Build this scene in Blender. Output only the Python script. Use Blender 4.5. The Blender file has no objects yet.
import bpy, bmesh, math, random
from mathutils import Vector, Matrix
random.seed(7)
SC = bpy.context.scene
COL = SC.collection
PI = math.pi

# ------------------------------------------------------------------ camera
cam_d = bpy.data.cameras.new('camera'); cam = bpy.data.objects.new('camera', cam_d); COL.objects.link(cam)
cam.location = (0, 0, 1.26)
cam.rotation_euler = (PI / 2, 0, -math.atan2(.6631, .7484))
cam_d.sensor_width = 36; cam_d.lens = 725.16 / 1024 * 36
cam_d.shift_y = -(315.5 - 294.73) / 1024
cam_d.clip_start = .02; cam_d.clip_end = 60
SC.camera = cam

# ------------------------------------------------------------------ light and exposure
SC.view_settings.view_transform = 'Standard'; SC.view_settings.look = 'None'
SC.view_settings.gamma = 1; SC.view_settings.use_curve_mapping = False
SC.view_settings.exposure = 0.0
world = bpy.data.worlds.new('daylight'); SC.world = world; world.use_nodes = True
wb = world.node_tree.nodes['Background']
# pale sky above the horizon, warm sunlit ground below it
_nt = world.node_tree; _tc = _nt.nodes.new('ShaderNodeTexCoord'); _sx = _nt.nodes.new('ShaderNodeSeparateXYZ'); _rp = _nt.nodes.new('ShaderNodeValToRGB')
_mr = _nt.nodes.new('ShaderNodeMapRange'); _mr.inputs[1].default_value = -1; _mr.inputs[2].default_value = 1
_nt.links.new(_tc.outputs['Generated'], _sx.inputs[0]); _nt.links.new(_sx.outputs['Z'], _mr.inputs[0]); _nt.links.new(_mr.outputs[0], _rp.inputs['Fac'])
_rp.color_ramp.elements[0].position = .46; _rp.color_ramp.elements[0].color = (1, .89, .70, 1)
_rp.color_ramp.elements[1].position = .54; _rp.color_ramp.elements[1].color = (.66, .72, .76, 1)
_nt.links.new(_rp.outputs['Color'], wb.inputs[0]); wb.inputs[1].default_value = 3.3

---

_YOUR INSTRUCTIONS:_
Using the data above, restate word for word the lines from its opening line through the line that contains "PI = math.pi", and no more.

_ANSWER TO THIS EXERCISE:_
Build this scene in Blender. Output only the Python script. Use Blender 4.5. The Blender file has no objects yet.
import bpy, bmesh, math, random
from mathutils import Vector, Matrix
random.seed(7)
SC = bpy.context.scene
COL = SC.collection
PI = math.pi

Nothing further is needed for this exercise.